═══ DATASET SECTION
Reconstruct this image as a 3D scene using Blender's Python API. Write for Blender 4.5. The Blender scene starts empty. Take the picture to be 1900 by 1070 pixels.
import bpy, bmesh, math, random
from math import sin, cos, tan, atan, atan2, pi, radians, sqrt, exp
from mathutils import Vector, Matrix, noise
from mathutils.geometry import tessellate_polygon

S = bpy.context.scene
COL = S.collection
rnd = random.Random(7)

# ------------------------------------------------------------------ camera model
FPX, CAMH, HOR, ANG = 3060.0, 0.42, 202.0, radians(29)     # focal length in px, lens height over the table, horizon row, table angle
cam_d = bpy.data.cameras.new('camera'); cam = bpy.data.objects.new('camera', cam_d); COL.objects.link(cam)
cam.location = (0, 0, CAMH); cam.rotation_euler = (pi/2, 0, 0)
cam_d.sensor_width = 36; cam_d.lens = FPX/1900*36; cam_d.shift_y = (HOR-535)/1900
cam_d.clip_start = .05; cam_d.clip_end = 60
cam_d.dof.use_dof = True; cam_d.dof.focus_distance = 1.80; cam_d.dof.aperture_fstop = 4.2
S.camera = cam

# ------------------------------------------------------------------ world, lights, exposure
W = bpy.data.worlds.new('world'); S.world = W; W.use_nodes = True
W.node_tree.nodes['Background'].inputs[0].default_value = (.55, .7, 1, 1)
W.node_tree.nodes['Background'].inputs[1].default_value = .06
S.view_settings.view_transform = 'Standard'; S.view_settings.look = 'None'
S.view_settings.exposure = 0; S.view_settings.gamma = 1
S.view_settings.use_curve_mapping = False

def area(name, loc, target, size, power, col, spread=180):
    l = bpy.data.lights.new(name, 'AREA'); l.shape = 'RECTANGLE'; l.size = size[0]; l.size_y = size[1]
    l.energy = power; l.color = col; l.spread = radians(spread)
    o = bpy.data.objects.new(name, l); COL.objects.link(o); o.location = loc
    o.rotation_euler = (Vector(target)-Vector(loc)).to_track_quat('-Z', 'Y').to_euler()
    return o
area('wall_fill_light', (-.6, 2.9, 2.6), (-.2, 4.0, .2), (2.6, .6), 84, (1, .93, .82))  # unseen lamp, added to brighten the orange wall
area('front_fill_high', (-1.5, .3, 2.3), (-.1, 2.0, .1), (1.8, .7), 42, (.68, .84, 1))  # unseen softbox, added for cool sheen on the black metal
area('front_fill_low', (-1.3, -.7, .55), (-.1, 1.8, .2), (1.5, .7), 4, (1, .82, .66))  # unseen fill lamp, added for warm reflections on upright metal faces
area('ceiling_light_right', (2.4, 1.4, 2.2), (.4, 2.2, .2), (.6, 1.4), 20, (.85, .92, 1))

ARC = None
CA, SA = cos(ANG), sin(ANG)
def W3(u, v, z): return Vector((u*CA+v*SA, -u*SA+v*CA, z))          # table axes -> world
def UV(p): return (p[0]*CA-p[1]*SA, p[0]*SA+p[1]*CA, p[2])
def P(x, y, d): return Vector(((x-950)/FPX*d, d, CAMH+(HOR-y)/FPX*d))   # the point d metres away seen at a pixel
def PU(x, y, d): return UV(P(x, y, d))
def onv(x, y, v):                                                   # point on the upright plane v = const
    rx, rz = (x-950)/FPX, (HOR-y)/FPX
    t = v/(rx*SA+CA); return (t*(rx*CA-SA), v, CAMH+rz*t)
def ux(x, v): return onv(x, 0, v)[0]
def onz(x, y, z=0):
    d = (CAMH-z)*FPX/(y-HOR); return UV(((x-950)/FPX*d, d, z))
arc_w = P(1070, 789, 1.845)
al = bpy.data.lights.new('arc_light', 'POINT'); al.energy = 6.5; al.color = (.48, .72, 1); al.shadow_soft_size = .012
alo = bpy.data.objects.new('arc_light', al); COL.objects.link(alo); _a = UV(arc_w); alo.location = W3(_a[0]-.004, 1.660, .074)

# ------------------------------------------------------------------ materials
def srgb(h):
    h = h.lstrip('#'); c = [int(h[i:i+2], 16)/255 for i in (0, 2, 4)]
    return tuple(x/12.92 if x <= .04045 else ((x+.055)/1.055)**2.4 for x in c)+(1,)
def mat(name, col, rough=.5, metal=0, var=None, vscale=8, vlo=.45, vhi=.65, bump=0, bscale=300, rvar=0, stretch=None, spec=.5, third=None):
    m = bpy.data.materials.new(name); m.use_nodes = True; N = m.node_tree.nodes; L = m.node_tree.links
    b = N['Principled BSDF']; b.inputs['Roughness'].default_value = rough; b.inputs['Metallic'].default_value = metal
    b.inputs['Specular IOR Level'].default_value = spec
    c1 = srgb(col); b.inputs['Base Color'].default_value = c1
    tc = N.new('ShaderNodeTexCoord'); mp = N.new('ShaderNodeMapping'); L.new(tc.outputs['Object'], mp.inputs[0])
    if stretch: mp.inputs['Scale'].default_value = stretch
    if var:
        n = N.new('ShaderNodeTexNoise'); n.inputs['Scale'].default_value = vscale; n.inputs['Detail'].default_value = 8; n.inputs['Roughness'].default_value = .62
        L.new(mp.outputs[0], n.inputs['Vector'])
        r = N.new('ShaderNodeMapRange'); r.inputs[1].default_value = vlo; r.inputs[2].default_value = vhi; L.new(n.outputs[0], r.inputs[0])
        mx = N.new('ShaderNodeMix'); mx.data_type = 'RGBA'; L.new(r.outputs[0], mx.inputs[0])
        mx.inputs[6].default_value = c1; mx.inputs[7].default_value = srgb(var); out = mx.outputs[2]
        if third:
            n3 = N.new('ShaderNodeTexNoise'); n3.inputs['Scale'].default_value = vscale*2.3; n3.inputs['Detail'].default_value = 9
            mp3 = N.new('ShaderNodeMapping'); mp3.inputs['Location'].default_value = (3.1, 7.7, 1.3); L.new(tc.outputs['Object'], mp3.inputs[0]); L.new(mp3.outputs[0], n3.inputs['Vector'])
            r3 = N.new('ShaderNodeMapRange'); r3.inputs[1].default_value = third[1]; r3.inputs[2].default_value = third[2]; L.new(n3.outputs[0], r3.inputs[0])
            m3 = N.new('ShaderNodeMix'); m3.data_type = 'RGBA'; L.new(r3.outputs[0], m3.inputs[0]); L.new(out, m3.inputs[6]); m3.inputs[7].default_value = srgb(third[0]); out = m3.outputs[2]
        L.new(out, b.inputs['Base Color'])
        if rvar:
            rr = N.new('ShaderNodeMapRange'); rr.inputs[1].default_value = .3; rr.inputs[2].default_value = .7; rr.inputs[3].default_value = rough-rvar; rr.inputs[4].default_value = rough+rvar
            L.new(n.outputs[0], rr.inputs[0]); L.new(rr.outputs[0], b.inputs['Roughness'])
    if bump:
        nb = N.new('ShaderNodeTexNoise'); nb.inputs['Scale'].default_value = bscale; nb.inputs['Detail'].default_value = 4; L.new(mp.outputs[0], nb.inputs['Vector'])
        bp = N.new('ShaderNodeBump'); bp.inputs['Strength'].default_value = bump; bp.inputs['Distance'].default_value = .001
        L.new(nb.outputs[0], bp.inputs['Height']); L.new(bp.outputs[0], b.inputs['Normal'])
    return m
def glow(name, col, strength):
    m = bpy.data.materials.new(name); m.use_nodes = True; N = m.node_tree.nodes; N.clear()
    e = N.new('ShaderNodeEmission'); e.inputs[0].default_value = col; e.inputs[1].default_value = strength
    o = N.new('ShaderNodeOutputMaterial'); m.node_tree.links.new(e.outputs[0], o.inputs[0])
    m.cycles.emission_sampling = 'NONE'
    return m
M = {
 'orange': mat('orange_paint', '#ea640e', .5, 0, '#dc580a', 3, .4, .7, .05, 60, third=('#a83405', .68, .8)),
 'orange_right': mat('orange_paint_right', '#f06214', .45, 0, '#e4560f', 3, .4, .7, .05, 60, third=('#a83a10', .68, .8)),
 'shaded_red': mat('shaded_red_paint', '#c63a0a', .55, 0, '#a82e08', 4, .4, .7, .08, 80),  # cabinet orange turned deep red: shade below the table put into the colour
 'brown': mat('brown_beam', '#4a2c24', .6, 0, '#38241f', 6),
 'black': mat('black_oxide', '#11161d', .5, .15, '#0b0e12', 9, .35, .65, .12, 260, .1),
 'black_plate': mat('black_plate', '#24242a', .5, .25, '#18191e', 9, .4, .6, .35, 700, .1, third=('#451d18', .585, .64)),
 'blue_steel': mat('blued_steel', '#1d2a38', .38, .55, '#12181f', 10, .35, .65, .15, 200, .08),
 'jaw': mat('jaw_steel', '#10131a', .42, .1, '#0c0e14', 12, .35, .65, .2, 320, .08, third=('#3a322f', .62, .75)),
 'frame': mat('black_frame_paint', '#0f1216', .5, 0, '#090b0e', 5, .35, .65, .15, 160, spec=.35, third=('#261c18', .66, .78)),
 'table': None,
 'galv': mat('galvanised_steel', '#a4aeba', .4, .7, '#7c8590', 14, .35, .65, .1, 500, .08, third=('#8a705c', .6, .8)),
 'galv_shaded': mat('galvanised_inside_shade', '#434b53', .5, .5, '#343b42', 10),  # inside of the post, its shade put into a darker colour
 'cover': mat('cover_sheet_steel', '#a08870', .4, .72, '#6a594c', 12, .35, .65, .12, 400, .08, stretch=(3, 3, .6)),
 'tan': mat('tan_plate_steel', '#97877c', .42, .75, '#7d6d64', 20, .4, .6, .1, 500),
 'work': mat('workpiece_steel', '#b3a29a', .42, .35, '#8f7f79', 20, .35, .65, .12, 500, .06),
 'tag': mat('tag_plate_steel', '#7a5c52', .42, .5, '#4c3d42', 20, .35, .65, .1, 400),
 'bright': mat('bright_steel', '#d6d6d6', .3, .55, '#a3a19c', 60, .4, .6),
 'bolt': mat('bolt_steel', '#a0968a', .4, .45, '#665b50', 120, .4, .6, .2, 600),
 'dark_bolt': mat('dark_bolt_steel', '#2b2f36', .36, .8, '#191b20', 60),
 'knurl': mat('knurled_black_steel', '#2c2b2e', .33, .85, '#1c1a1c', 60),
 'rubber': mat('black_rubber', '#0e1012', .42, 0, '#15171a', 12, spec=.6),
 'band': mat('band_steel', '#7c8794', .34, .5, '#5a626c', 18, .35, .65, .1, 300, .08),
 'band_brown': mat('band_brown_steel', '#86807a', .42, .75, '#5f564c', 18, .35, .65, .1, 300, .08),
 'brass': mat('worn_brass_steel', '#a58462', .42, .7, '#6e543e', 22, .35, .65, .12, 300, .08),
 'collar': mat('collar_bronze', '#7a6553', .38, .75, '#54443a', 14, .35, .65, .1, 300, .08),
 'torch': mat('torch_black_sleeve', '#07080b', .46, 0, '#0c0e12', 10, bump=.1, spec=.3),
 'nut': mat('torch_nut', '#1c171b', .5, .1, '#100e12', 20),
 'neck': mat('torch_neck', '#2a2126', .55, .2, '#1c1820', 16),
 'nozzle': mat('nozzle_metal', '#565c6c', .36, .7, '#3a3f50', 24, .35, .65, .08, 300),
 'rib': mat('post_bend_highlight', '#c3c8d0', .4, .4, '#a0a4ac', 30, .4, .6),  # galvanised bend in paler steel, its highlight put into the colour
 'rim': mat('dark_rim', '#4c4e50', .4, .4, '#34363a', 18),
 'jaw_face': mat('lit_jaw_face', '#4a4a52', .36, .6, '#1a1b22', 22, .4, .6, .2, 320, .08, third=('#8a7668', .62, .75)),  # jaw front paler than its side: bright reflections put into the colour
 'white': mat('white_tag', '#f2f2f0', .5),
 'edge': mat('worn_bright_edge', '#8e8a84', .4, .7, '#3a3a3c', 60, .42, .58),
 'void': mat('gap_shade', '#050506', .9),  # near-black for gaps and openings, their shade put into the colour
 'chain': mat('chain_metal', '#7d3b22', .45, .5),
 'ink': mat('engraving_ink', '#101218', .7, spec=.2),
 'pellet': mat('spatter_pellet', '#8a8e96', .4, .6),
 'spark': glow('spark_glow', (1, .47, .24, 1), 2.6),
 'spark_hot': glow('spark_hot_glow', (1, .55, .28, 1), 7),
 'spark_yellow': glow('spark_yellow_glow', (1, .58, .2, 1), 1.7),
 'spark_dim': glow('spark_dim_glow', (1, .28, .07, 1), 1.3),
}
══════
*YOUR INSTRUCTIONS:*
Restate word for word only the lines running from the beginning of the data to the line holding "rnd = random.Random(7)", both included.

*SOLVED EXERCISE:*
Reconstruct this image as a 3D scene using Blender's Python API. Write for Blender 4.5. The Blender scene starts empty. Take the picture to be 1900 by 1070 pixels.
import bpy, bmesh, math, random
from math import sin, cos, tan, atan, atan2, pi, radians, sqrt, exp
from mathutils import Vector, Matrix, noise
from mathutils.geometry import tessellate_polygon

S = bpy.context.scene
COL = S.collection
rnd = random.Random(7)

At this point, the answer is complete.